The government appears to have abandoned its goal of training 500 million people in new skills by 2022.

Speaking to the media in New Delhi on Tuesday, skill development ministry officials also refused to spell out a new number that the Union government and its 22 departments and ministries will chase, business daily Mint reported.

"We don't want to chase any number. Whether it is 150 million by the National Skill Development Corporation (NSDC) and 350 million by ministries—we are delinking it, not attaching any number," Mint said, quoting Director-General of Training and a joint secretary in the skills ministry Rajesh Aggarwal.

Skills Development Minister Rajiv Pratap Rudy said that any training target would be more "demand driven than supply driven".

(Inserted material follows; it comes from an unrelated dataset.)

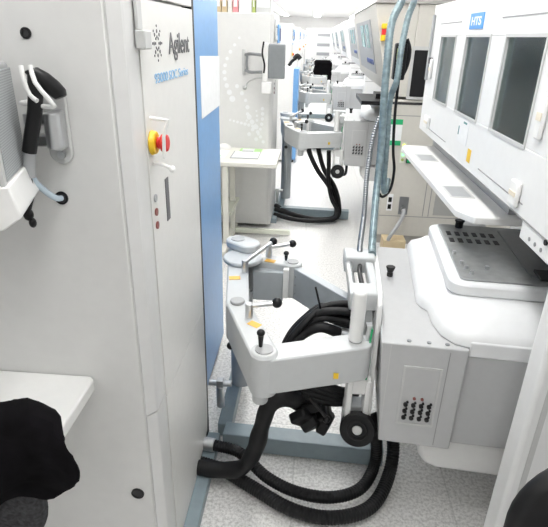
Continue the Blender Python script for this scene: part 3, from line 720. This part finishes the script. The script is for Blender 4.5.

Rudy said the government is focusing on "improving the quality" of skill training in India. "It is a path that needs to be tread carefully as it involves the future of our youth," the Mint report quoted Rudy as saying.

Though the ministry did not give a reason for shifting focus and delinking numbers from the skills mission, over the years, skill training targets have been missed, Mint noted in its report.

Rudy said that the ministry is now keeping a close eye on private skill training providers working on a franchise model and strengthening the Industrial Training Institutes (ITIs) to supply efficient workers to industries.

He affirmed said his ministry is not focusing on giving jobs but imparting training to make people employable. But he would not give numbers on how many of the 11.7 million trained in the past two years are holding jobs currently.

The 500 million number formed the premise on which the Union government set up different bodies such as NSDC, National Skill Development Agency, Skill Development Fund, and made a concerted move to make the skill development sector for-profit in India as against the not-for profit nature of the education sector.

Between 2011 and 2015, the Union government missed its skills training target in three out of four years, barring 2013-14.

In 2014-15, the first year of the National Democratic Alliance government, all the departments, including NSDC, trained around 7.5 million people against a target of 10.5 million, as per official data.

In the next two years — 2015-16 and 2016-17 — they trained 11.7 million people.

The government had claimed that as of March this year, it had trained about 2 million youth under the flagship Skill India programme. According to the Hindustan Times, data from the scheme's nodal body, the National Skill Development Corporation (NSDC), showed just 34 institutes – 0.2 percent of the total – trained almost 40 percent candidates under the first phase of the Pradhan Mantri Kaushal Vikas Yojana( PMKVY).

Besides, NSDC was given a corpus to hand out soft loans to training providers to achieve certain training targets.

Mint had reported last month that some of NSDC's initial loans have turned non-performing assets.